Back end (most of the time is spent after this, on logic and UX flows)
- Semantics
- Pragmatics
This interaction requires knowledge of the user’s location and preferred units of measurement (degrees F or C?).
Cooperative principle – rules that we innately know, that we use in order to be good conversational analysts.
- Quality – appropriate for context
- Quantity – as informative as required (neither too little or too much)
- Relevance – unambiguous
- Manner – true
When assistants get something wrong, they will have violated one or more of these principles.
Examples of Google Assistant getting these wrong…
- Quality – “open uber” → “I can’t open apps” … but they wanted to open an action they know the assistant can do
- Quantity – (a question about politics/law) → the response had way too much information and wasn’t the right detail
- Relevance – “what was that last song” → (long plot synopsis of a movie called The Last Song)
- Manner – “ok google can you tell me directions” → “I can’t find that place” (actually she’s just lying, she can tell you directions)
Cognitive load – this is discussed all the time in voice design. When we listen to people talking, we form a syntax tree that lets us understand the words. We can both listen and process, this is within our capacity of cognitive load.
“I shot an elephant in my pyjamas” can translate into two different language trees. One has you wearing the pjs, the other has the elephant wearing them. We know who is wearing the pjs, but computers have a much harder time.
Example 1:
User: Hey Google, any flights to San Francisco on Thursday
A: Yes, there are four flights. They’re at 1:15, 3:55, 5:05 and 6:35pm. Do you want to hear more about one of these.
or
A: Yes, there are four flights. Big Blue Airlines 47 leaves New York at blah blah blah….
Speakers… people may be speaking in a very large range of scenarios. They may be hands-busy or eyes-busy, they may be multitasking, they may be in a private or public space. Users are all instant experts – we’ve been talking all our lives! So they have high expectations and low tolerance for error.
The other side of speakers is your assistant, which is representing your brand when it’s talking to the user. It manifests brand attributes, it has a back story and a role. If you don’t define all this, your users will!
Text-to-speech can really change the nature of the communication. Simply removing the exclamation mark from “Let’s go!” completely changes the tone. TTS makes the word “actually” sound incredibly rude and condescending, because all the tone and body language is stripped away. So were it might have said “actually” you need to find another word, to design around this issue in the medium.

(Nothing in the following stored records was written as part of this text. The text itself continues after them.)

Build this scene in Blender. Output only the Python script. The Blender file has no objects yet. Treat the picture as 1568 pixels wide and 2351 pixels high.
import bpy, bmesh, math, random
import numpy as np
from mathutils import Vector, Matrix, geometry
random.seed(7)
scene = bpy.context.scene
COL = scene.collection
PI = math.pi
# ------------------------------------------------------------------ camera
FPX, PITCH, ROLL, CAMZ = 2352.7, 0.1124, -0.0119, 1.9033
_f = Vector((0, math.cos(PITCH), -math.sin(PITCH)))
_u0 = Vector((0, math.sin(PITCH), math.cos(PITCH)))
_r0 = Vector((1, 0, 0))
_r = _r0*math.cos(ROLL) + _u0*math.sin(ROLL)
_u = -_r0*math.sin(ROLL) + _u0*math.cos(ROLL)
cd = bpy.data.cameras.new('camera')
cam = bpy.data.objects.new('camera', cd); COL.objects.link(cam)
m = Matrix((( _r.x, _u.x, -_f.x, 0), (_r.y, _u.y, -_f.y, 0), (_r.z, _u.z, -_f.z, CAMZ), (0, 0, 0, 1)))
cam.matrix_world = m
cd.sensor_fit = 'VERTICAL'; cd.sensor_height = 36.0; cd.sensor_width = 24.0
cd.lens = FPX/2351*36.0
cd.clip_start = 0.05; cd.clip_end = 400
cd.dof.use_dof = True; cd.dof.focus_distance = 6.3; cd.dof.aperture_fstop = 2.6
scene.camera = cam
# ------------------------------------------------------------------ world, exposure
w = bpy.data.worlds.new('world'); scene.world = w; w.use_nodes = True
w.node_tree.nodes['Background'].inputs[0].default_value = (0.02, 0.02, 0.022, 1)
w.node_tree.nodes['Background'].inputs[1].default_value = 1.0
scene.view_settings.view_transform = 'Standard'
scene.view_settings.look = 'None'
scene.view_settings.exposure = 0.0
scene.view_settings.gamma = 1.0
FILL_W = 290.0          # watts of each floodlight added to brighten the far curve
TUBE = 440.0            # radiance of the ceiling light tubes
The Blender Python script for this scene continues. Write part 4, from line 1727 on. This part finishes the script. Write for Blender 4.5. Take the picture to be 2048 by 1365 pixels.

We have many tools in the toolkit now – people can speak, type, tap and show things to a device. Most organisations still have siloed teams working on these modalities.
The nature of the speech-only signal is unusual. It’s linear, always moving forward (there’s no nesting or layers the way we work on a screen); and they are ephemeral, constantly fading. They were here and now they’re gone – imagine a screen interface that only shows for five seconds before fading away.
There is complexity in recognition and understanding – what users say and mean. ASR and NLP.
“What’s the weather in Springfield?”
→ which one? there are many across America and even around the world
“Play Yesterday”
→ do you mean the movie or the song..?
→ which version of the song? the original or one of the covers?
Text to speech has the rhythm and melody of speech. It’s not just what you say, it’s how you say it.
As more devices become available, it gets more complex to work out how things work across all of them.
There is a spectrum from voice only, to voice forward, intermodal, visual only.
There is a range of user conditions – static or in motion, public or private space, rich or poor touch interaction. Mobile phones move through these, the context changes to the extremes for motion and privacy.
This is also why porting things doesn’t work. If you port a screen app straight to voice, it just doesn’t work.
The number one thing is to design for empathy. That’s a real challenge for a platform as big as Google, but it’s really important… it’s very hard but we try!